Crude, which has risen 23% since Sept. 8 on concern that lower U.S. production, caused by Hurricane Ivan, would limit available supplies for refiners, closed at $52.51 on Tuesday on the New York Mercantile Exchange.

Oil prices were up 64% from a year earlier.



In London, the November Brent crude-oil futures contract fell $1.06 to close at $49.60 a barrel on the International Petroleum Exchange. Brent oil reached $51.50, the highest intraday price since the contract began trading in 1988.

The Department of Energy said it would loan Premcor Inc., an oil refiner, 700,000 barrels of oil from the U.S. Strategic Petroleum Reserve to offset supplies lost from Ivan. It was the sixth loan since the storm struck.

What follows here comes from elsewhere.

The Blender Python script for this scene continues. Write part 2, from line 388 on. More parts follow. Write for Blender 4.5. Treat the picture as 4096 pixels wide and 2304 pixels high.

Premcor was awarded a 500,000-barrel loan from the reserve last week. ConocoPhilips, Astra Oil, a unit of Royal Dutch/Shell Group and Placid Refining Co. LLC have also received loans.

Also Tuesday, the International Energy Agency said Tuesday world oil use would jump by 2.71 million barrels a day to 82.4 million barrels a day this year, up 190,000 barrels a day from an earlier prediction.

It also said it was cutting its forecast for 2005 demand growth because oil prices would restrain the economy.